_STATED PROBLEM_
Take the material below and write it all out again exactly.
[SOURCE MATERIAL start]
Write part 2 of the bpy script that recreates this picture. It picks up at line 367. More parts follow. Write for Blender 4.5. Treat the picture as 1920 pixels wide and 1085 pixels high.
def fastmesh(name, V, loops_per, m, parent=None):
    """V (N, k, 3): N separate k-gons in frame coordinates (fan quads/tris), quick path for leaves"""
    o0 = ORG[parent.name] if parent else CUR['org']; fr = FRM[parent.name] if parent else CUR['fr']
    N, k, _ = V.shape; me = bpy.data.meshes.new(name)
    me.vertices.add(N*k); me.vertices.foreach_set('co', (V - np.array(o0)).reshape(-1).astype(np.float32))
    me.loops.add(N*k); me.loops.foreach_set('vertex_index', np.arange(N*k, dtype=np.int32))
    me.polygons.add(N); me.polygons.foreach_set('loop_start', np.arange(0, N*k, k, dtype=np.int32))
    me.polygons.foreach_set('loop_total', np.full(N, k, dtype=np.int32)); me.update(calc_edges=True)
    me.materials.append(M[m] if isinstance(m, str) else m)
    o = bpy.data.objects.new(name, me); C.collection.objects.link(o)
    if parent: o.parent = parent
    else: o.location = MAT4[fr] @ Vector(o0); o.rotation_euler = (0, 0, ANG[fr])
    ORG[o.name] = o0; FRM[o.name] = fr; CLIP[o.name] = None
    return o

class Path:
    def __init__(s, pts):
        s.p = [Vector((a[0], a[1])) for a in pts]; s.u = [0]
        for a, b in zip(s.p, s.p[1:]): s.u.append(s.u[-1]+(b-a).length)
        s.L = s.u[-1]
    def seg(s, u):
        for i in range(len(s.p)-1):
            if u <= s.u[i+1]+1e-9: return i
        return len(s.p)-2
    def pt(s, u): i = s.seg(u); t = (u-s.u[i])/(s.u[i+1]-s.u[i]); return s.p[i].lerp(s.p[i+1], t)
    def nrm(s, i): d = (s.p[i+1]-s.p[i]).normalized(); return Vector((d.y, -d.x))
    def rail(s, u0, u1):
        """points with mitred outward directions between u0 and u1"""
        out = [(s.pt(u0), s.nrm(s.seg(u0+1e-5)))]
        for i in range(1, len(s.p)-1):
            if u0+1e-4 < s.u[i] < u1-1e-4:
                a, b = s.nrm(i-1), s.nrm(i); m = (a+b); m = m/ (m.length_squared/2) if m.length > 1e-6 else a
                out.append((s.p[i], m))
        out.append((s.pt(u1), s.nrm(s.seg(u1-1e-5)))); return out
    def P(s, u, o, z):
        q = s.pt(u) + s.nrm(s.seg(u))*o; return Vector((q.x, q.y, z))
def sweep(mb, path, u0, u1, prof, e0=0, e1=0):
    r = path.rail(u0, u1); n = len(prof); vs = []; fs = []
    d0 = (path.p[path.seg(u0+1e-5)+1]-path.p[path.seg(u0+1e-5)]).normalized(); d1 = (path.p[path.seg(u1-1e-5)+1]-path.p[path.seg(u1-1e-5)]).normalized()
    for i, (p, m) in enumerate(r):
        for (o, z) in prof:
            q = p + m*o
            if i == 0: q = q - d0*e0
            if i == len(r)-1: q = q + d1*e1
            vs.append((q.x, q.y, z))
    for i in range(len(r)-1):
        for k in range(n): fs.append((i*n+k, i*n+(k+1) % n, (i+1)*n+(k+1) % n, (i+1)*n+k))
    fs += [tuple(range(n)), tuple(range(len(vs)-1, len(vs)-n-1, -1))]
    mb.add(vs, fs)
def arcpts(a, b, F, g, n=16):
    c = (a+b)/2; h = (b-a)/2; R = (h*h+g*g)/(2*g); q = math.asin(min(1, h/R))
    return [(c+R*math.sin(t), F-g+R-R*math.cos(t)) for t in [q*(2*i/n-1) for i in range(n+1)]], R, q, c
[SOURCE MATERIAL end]
_ANSWER TO THE PROBLEM_
Write part 2 of the bpy script that recreates this picture. It picks up at line 367. More parts follow. Write for Blender 4.5. Treat the picture as 1920 pixels wide and 1085 pixels high.
def fastmesh(name, V, loops_per, m, parent=None):
    """V (N, k, 3): N separate k-gons in frame coordinates (fan quads/tris), quick path for leaves"""
    o0 = ORG[parent.name] if parent else CUR['org']; fr = FRM[parent.name] if parent else CUR['fr']
    N, k, _ = V.shape; me = bpy.data.meshes.new(name)
    me.vertices.add(N*k); me.vertices.foreach_set('co', (V - np.array(o0)).reshape(-1).astype(np.float32))
    me.loops.add(N*k); me.loops.foreach_set('vertex_index', np.arange(N*k, dtype=np.int32))
    me.polygons.add(N); me.polygons.foreach_set('loop_start', np.arange(0, N*k, k, dtype=np.int32))
    me.polygons.foreach_set('loop_total', np.full(N, k, dtype=np.int32)); me.update(calc_edges=True)
    me.materials.append(M[m] if isinstance(m, str) else m)
    o = bpy.data.objects.new(name, me); C.collection.objects.link(o)
    if parent: o.parent = parent
    else: o.location = MAT4[fr] @ Vector(o0); o.rotation_euler = (0, 0, ANG[fr])
    ORG[o.name] = o0; FRM[o.name] = fr; CLIP[o.name] = None
    return o

class Path:
    def __init__(s, pts):
        s.p = [Vector((a[0], a[1])) for a in pts]; s.u = [0]
        for a, b in zip(s.p, s.p[1:]): s.u.append(s.u[-1]+(b-a).length)
        s.L = s.u[-1]
    def seg(s, u):
        for i in range(len(s.p)-1):
            if u <= s.u[i+1]+1e-9: return i
        return len(s.p)-2
    def pt(s, u): i = s.seg(u); t = (u-s.u[i])/(s.u[i+1]-s.u[i]); return s.p[i].lerp(s.p[i+1], t)
    def nrm(s, i): d = (s.p[i+1]-s.p[i]).normalized(); return Vector((d.y, -d.x))
    def rail(s, u0, u1):
        """points with mitred outward directions between u0 and u1"""
        out = [(s.pt(u0), s.nrm(s.seg(u0+1e-5)))]
        for i in range(1, len(s.p)-1):
            if u0+1e-4 < s.u[i] < u1-1e-4:
                a, b = s.nrm(i-1), s.nrm(i); m = (a+b); m = m/ (m.length_squared/2) if m.length > 1e-6 else a
                out.append((s.p[i], m))
        out.append((s.pt(u1), s.nrm(s.seg(u1-1e-5)))); return out
    def P(s, u, o, z):
        q = s.pt(u) + s.nrm(s.seg(u))*o; return Vector((q.x, q.y, z))
def sweep(mb, path, u0, u1, prof, e0=0, e1=0):
    r = path.rail(u0, u1); n = len(prof); vs = []; fs = []
    d0 = (path.p[path.seg(u0+1e-5)+1]-path.p[path.seg(u0+1e-5)]).normalized(); d1 = (path.p[path.seg(u1-1e-5)+1]-path.p[path.seg(u1-1e-5)]).normalized()
    for i, (p, m) in enumerate(r):
        for (o, z) in prof:
            q = p + m*o
            if i == 0: q = q - d0*e0
            if i == len(r)-1: q = q + d1*e1
            vs.append((q.x, q.y, z))
    for i in range(len(r)-1):
        for k in range(n): fs.append((i*n+k, i*n+(k+1) % n, (i+1)*n+(k+1) % n, (i+1)*n+k))
    fs += [tuple(range(n)), tuple(range(len(vs)-1, len(vs)-n-1, -1))]
    mb.add(vs, fs)
def arcpts(a, b, F, g, n=16):
    c = (a+b)/2; h = (b-a)/2; R = (h*h+g*g)/(2*g); q = math.asin(min(1, h/R))
    return [(c+R*math.sin(t), F-g+R-R*math.cos(t)) for t in [q*(2*i/n-1) for i in range(n+1)]], R, q, c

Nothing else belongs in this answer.